Visiting Las Vegas is on the bucket list of many people. If you are wondering if there is more to the Sin City other than casinos, sex, food, and extravagantly designed attractions, this piece is for you.
There are museums all over the world. But there are 3 museums in Vegas that are like no other.
However before we dive into discussing these hidden gems you should visit in Vegas, ensure that you are well prepared and have all you need. Most importantly, ensure you sort out your ESTA so as to be eligible to enter the United States if you are visiting from a country covered in the Visa Waiver Program.
Here are the 3 must-visit museum that provides something different from the usual Sin City experience:
National Atomic Testing Museum
It’s an open secret that any kind of vice imaginable is available in Vegas for the right price. However, there is something even more sinister about this isolated desert.

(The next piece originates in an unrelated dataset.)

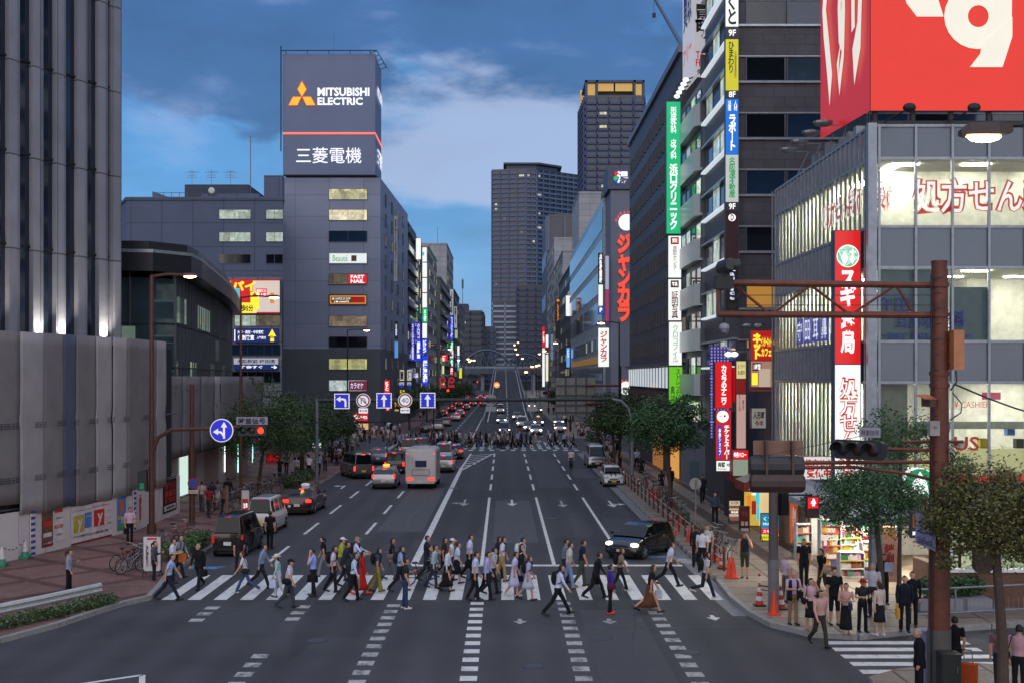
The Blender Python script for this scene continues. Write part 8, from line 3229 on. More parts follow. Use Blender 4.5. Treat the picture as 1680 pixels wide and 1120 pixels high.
put(car('prius',PSV,'pale car right of the camper with its tail lamps lit','car','car',TAIL),727,775,90,off=2.25)
put(car('van',PWH,'white van ahead of the pale car right of the camper','van','van',TAIL),728,762,90,off=2.35)
put(car('hatch',PRD,'red lit hatchback at the head of the right hand queue','car','car',TAIL),745,753,90,off=2.0)
put(car('van',PSV,'silver van showing only its roof ahead of the camper','van','van',TAIL),669,752,90,off=2.35)
put(car('minivan',PBL,'blue grey minivan far ahead in the camper lane','car','minivan',TAIL),690,746,90,off=2.3)
# camper / box van
t=thing('camper_van','tall white camper with a small rear window in the middle lane','camper')
mb=MB()
CW=mat('camper white','b9b3b0',.35,var=.06,scale=.5)
rings=[]
for x,w,zt,zb in((-2.5,1.02,2.72,.55),(-2.42,1.1,2.86,.5),(1.2,1.1,2.9,.5),(2.1,1.05,2.6,.5),(2.2,.95,2.3,.9)):
 rings.append([(x,-w,zb),(x,-w,zt-.2),(x,-w+.12,zt-.05),(x,-w+.3,zt),(x,w-.3,zt),(x,w-.12,zt-.05),(x,w,zt-.2),(x,w,zb)])
mb.loft(rings,CW)
mb.box(1.9,3.0,-.9,.9,.5,1.45,CW)
mb.build('body',t,world=False,angle=35)
mb=MB()
mb.box(-2.54,-2.49,-.42,.38,1.6,2.05,mat('camper window blue','2a3152',.1))
mb.build('rear_window',t,world=False)
mb=MB()
for a,c in(((-.62,1.4),(.62,1.4)),((-.62,1.0),(.62,1.0)),((-.62,1.0),(-.62,1.4)),((.62,1.0),(.62,1.4))):
 mb.tube([(-2.51,a[0],a[1]),(-2.51,c[0],c[1])],.018,TRIM,4)
mb.build('hatch_outline',t,world=False)
for s in(-1,1):
 mb=MB()
 mb.box(-2.56,-2.46,s*.78-.22,s*.78+.22,.68,.8,TAIL)
 mb.build('tail_light',t,world=False)
 mb=MB()
 mb.box(-2.5,-2.44,s*.95-.05,s*.95+.05,2.52,2.58,TAIL)
 mb.build('marker_light',t,world=False)
 for xw in(-1.3,2.0):
  mb=MB()
  mb.cyl((xw,s*.92-.11,.36),(xw,s*.92+.11,.36),.36,TYRE,n=18)
  mb.build('wheel',t,world=False)
mb=MB()
mb.box(-2.62,-2.4,-1.0,1.0,.42,.6,CW)
mb.box(-2.3,2.5,-.8,.8,.3,.5,TRIM)
mb.build('bumper',t,world=False)
mb=MB()
mb.box(-2.64,-2.6,-.2,.2,.5,.6,PLW)
mb.build('number_plate',t,world=False)
put(t,690,802,89,off=2.55)
# right side
put(car('hatch',PBK,'black hatchback turning at the crossing with headlamps on','car','car',TAILD,head=HEAD),1052,908,236,off=0)
put(car('mini',PWH,'small white car with dark bonnet stripes parked at the right kerb','car','parked_car',TAILD,head=HEADD,plate=PLY,stripes=TRIM),1003,795,271,off=0)
put(car('van',PSV,'silver delivery van facing the camera at the right kerb','van','parked_van',TAILD,head=HEADD),976,764,271,off=0)
# beyond the far crossing
FG='cars beyond the far crossing'
FARC=[('prius',PSV,748,690,90,'silver car with red lamps at the far left kerb'),('sedan',PWH,731,698,88,'white saloon double parked beyond the far crossing'),('minivan',PSV,
718,706,90,'silver minivan parked just beyond the far crossing'),('sedan',PBK,700,708,90,'black saloon at the corner beyond the far crossing')]
for kd,pm,px,py,a,lb in FARC:
 put(car(kd,pm,lb,'car','car',TAIL if px>740 else TAILD,group=FG),px,py,a)
ONC=[('van',PWH,821,682,'white van with a roof rack first on the viaduct ramp'),('prius',PBL,823,694,'blue grey car behind the first oncoming car in the left ramp lane'),('minivan',
PBL,827,712,'nearest oncoming car in the left ramp lane'),('hatch',PSV,848,690,'small silver oncoming car on the ramp, farthest of the right lane'),('minivan',PWH,856,700,
'white oncoming minivan in the right ramp lane'),('prius',PSV,868,706,'silver oncoming car at the foot of the ramp'),('sedan',PBK,883,698,'black oncoming taxi beside the ramp'),
('hatch',PWH,879,712,'white oncoming hatchback nearest the far crossing'),('hatch',PSV,916,697,'silver oncoming car in the outer right lane'),('sedan',PSV,918,708,'oncoming saloon behind the outer right car')]
for kd,pm,px,py,lb in ONC:
 Yc_=F*H/(py-CY)
 zz=0.0
 if Yc_>206 and 808<px<872:
  zz=interp(prof,Yc_)[0]+.05
  zz=min(zz,.6)
 o=put(car(kd,pm,lb,'car','car',TAILD,head=emit('far headlamp','fff2dc',12),group='oncoming cars beyond the far crossing',roofbox=emit('amber roof sign','ffb43a',1.6)if 'taxi' in lb else None),
px,py,270)
 o.location.z=zz
rd=random.Random(3)
base=car('prius',PBK,'distant car showing red tail lamps in the far left queue','car','car',emit('far tail lamp','ff2a1c',7),group='distant queue of red tail lamps on the left')
node=tree_of(base)
first=True
for Y in(232,275,320,370,425):
 for lx in(-11.9,-8.6,-5.8):
  if Y<300 and lx>-8:
   continue
  o=base if first else copy_tree(node)
  first=False
  o.location=(lx+rd.uniform(-.3,.3),Y+rd.uniform(-8,8),0)
  o.rotation_euler=(0,0,R(90))
base=car('prius',PGY,'distant oncoming car with headlamps in the far right lanes','car','car',TAILD,head=emit('distant headlamp','ffe2b8',14),group='distant oncoming cars on the right')
node=tree_of(base)
first=True
for Y,lx in((262,7.4),(300,6.9),(345,7.3),(395,6.8),(450,7.0)):
 o=base if first else copy_tree(node)
 first=False
 o.location=(lx+.4,Y,0)
 o.rotation_euler=(0,0,R(270))
# ================================================================ people (local +X is the way they face)
SKIN=mat('skin','b98a6e',.6,var=.05)
SKIN2=mat('skin tanned','9c7056',.6,var=.05)
HAIRK=mat('black hair','151110',.6,var=.2,scale=12)
HAIRB=mat('brown hair','3c2418',.6,var=.2,scale=12)
HAIRG=mat('grey hair','8a8784',.6,var=.2,scale=12)
EYE=mat('eye dark','120d0c',.4)
SHOES={'black':mat('black shoes','121214',.4),'white':mat('white shoes','b8b6b2',.6),'brown':mat('brown shoes','4a2c1c',.5),'red':mat('red shoes','c83228',.5),'tan':mat('tan shoes',
'8c6a48',.6)}
CLOTH={}
def cloth(c):
 if c not in CLOTH:
  CLOTH[c]=mat('cloth '+c,c,.85,var=.13,scale=7,bump=.25,spec=.25)
 return CLOTH[c]
def v3(x,y,z):
 return np.array((x,y,z),float)
def pose_points(pose,sd):
 """joint positions for a 1.70 m body facing +X"""
 rnd=random.Random(sd)
 P_={}
 st={'walk':rnd.uniform(.2,.4),'stride':rnd.uniform(.44,.52),'stand':0.05,'stroll':.2,'phone':.1,'call':.04,'lift':.4,'fold':.04,'ride':.2}.get(pose,.3)
 sg=rnd.choice([-1,1])
 lean={'walk':.05,'stride':.1,'stroll':.03,'lift':.05}.get(pose,.0)
 hz=.93
 hip=v3(0,0,hz)
 P_['hip']=hip
 P_['chest']=v3(lean*.7,0,hz+.36)
 P_['neck']=v3(lean,0,hz+.53)
 P_['head']=v3(lean+.035,0,hz+.665)
 for s,nm in((1,'l'),(-1,'r')):
  f=s*sg
  a=st if f>0 else-st*.85
  kb=rnd.uniform(.08,.2)if f>0 else rnd.uniform(.25,.55)
  if pose in('stand','phone','call','fold'):
   a,kb=.06*f,.04
  if pose=='lift' and f<0:
   a,kb=-.15,1.25
  h=hip+v3(0,s*.085,-.02)
  k=h+v3(math.sin(a)*.43,s*.012,-math.cos(a)*.43)
  b_=a-kb
  an=k+v3(math.sin(b_)*.42,0,-math.cos(b_)*.42)
  pit={True:.18,False:-.45}[f>0]if pose not in('stand','phone','call','fold')else 0
  toe=an+v3(math.cos(pit)*.17,s*.02,math.sin(pit)*.17-.045)
  heel=an+v3(-.055,0,-.05)
  P_[nm+'hip'],P_[nm+'knee'],P_[nm+'ankle'],P_[nm+'toe'],P_[nm+'heel']=h,k,an,toe,heel
  sh=v3(lean*.95,s*.19,hz+.475)
  aa=(-st*.75 if f>0 else st*.75)
  eb=.25 if pose!='stand' else .1
  el=sh+v3(math.sin(aa)*.28,s*.045,-math.cos(aa)*.28)
  wr=el+v3(math.sin(aa+eb)*.25,-s*.015,-math.cos(aa+eb)*.25)
  if(pose=='phone')or(pose=='fold'):
   el=sh+v3(.06,s*.05,-.27)
   wr=el+v3(.21,-s*.1,.1 if pose=='phone' else .03)
   if pose=='phone' and s<0:
    el=sh+v3(.02,s*.05,-.28)
    wr=el+v3(.1,-s*.02,-.22)
  if pose=='call' and s>0:
   el=sh+v3(.13,s*.1,-.22)
   wr=P_['head']+v3(.06,s*.12,-.05)
  if pose=='ride':
   el=sh+v3(.18,s*.05,-.2)
   wr=sh+v3(.42,s*.04,-.3)
  P_[nm+'sh'],P_[nm+'el'],P_[nm+'wr']=sh,el,wr
 lo=min(P_[n+t][2]for n in 'lr' for t in('toe','heel'))-.035
 for k in P_:
  P_[k]=P_[k]-v3(0,0,lo)
 return P_
def capsule(mb,segs,a,b,r0,r1,tg,sy=1.0,n=10):
 segs.append((a,b,(r0+r1)/2,tg))
 mb.tube([tuple(a),tuple(b)],[r0,r1],SKIN,n)
 mb.ell(tuple(a),(r0,r0,r0),SKIN,n,6)
 mb.ell(tuple(b),(r1,r1,r1),SKIN,n,6)
def body_mesh(pose,sd,sleeve,bottom,female,fine,k=1.0,girth=1.0):
 """one closed overlapping hull, fused afterwards by a voxel remesh into one continuous skin"""
 J=pose_points(pose,sd)
 mb=MB()
 segs=[]
 g=girth*(.93 if female else 1.0)
 hip,ch,nk,hd=J['hip'],J['chest'],J['neck'],J['head']
 # torso rings
 prof_=[(-.13,.10,.13),(-.05,.122,.168),(.06,.118,.16),(.16,.105,.142 if not female else .125),(.3,.124,.168),(.40,.12,.178),(.47,.1,.17),(.515,.07,.1),(.55,.056,.06)]
 rings=[]
 for z,rx,ry in prof_:
  f=max(0,min(1,z/.53))
  c=hip+(nk-hip)*f
  c=v3(c[0],c[1],hip[2]+z)
  rings.append([(c[0]+math.cos(2*math.pi*i/14)*rx*g+(.012 if female and .25<z<.42 and math.cos(2*math.pi*i/14)>.3 else 0),c[1]+math.sin(2*math.pi*i/14)*ry*g,c[2])for i in range(14)])
 mb.loft(rings,SKIN)
 segs.append((hip+v3(0,0,.1),nk-v3(0,0,.06),.13,'top'))
 segs.append((hip+v3(0,-.07,-.04),hip+v3(0,.07,-.04),.12,'bottom'))
 capsule(mb,segs,nk-v3(0,0,.02),hd-v3(.01,0,.05),.055,.052,'skin')
 # head
 mb.ell(tuple(hd),(.095,.075,.118),SKIN,14,10,fn=lambda d:1-.12*max(0,-d[2])*(1 if d[0]<.2 else .3))
 segs.append((hd-v3(0,0,.05),hd+v3(0,0,.05),.085,'skin'))
 mb.ell(tuple(hd+v3(.096,0,-.018)),(.022,.014,.024),SKIN,8,5)
 mb.ell(tuple(hd+v3(.062,0,-.075)),(.035,.04,.03),SKIN,8,5)
 for s in(-1,1):
  mb.ell(tuple(hd+v3(-.005,s*.077,-.01)),(.02,.012,.03),SKIN,8,5)
 lw=1.25 if bottom in('pants','wide')else 1.0
 for s,nm in((1,'l'),(-1,'r')):
  h,kn,an,to,he=(J[nm+q]for q in('hip','knee','ankle','toe','heel'))
  upper='bottom' if bottom in('pants','wide','shorts')else 'skin'
  lower='bottom' if bottom in('pants','wide')else 'skin'
  lg='legs' if bottom=='tights' else None
  upper,lower=lg or upper,lg or lower
  capsule(mb,segs,h,kn,.088*g,.062*g*(1.1 if lw>1 else 1),upper)
  capsule(mb,segs,kn,an+v3(0,0,.02),.058*g*(1.12 if lw>1 else 1),.04*(1.55 if lw>1 else 1)*(1.5 if bottom=='wide' else 1),lower)
  capsule(mb,segs,he,to,.042,.036,'shoe')
  capsule(mb,segs,an,he,.04,.042,'shoe')
  sh,el,wr=(J[nm+q]for q in('sh','el','wr'))
  capsule(mb,segs,sh,el,.058*g,.043*g,'top' if sleeve!='none' else 'skin')
  capsule(mb,segs,el,wr,.044*g,.03,'top' if sleeve=='long' else 'skin')
  if sleeve=='short':
   segs.append((sh+(el-sh)*.78,el,.06,'skin'))
   # hand: palm, four fingers, thumb
  d=(wr-el)/np.linalg.norm(wr-el)
  pc=wr+d*.05
  mb.tube([tuple(wr),tuple(wr+d*.085)],[.03,.036],SKIN,8)
  mb.ell(tuple(pc),(.034,.03,.04),SKIN,8,6)
  segs.append((wr+d*.02,wr+d*.19,.035,'skin'))
  side=np.cross(d,v3(0,1,0))
  side/=np.linalg.norm(side)+1e-9
  inw=v3(0,-s,0)
  for q,ln in zip((-1.5,-.5,.5,1.5),(.062,.074,.07,.055)):
   b0=wr+d*.082+side*q*.017
   b1=b0+d*ln*.55+inw*.008
   b2=b1+d*ln*.42+inw*.024
   mb.tube([tuple(b0),tuple(b1),tuple(b2)],[.0115,.0105,.009],SKIN,6)
  b0=wr+d*.03-side*.03
  mb.tube([tuple(b0),tuple(b0-side*.02+d*.03+inw*.01),tuple(b0-side*.016+d*.062+inw*.02)],[.015,.0125,.01],SKIN,6)
 me=bpy.data.meshes.new('body_hull')
 vs=np.array(mb.v)*k
 me.from_pydata(vs.tolist(),[],mb.f)
 o=bpy.data.objects.new('body_hull',me)
 mod=o.modifiers.new('r','REMESH')
 mod.mode='VOXEL'
 mod.voxel_size=fine*k
 sm=o.modifiers.new('s','SMOOTH')
 sm.iterations=2
 sm.factor=.4
 TMP.objects.link(o)
 return o,J,segs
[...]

The desert provided a perfect place to carry out nuclear tests, and most of the iconic photos that marked the nuclear era in the 1950s were taken in the Nevada Test Site.
The NTS is today called the Nevada National Security Site and it’s about 65 miles northwest of the neon-lit Las Vegas Strip.
Most visitors to Las Vegas rarely have the time to explore the unbelievable architectures of the casinos and hotels, countless parks and attractions, and the traditional Vegas offering (not exactly traditional outside Vegas). Even those with a taste for history are usually more concerned about its mobster and gangster soaked history.
However, if you have any interest in the history of the nuclear program and its effect on Vegas, the National Atomic Testing Museum is a must-see. It houses over 12,000 artifacts and tells an in-depth story of the nuclear era.
Spy on the Mob
Organized crime in Las Vegas is not a well-guided secret. If you want to dig in deep on the whole secret, separate facts from fiction, and understand some of the sordid affairs that happened in Las Vegas, the Mob Museum is the place to be.
Among its stunning artifact is the barber’s chair Albert Anastasia, boss of Inc., was sitting when he was murdered. The brick wall from St. Valentine day Chicago massacre is on display.
The Mob Museum is domiciled in a courthouse where one of the formal hearings into the organised crime activity by the US Senate committee took place. The Kefauver Hearings, as it is called, investigated the role of the organized crime syndicate in interstate commerce. It’s part of what can be studied at the Mob Museum and helps in understanding the history of this city.
And when you’re through surfing through these incredible artifacts, you can visit the Mob Bar across the street for a taste of the prohibition-era cocktail.
Neon Museum
The Neon Museum could only have existed in Las Vegas. It’s an enormous outdoor homage of signs that once adorned the hotel and casinos of Vegas. It’s off the Las Vegas Strip and is easily accessible. It’s a great place to meet locals and learn what Vegas used to be before the high-tech innovations and attractions that now envelop the city.
It’s easy to get lost in the Strip. But if you don’t get off the strip, you technically haven’t visited Las Vegas because the Strip is actually located in Paradise, Nevada.
There are lots of other Museums to visit in Las Vegas but these museums give you something unusual you can’t find anywhere else on the planet.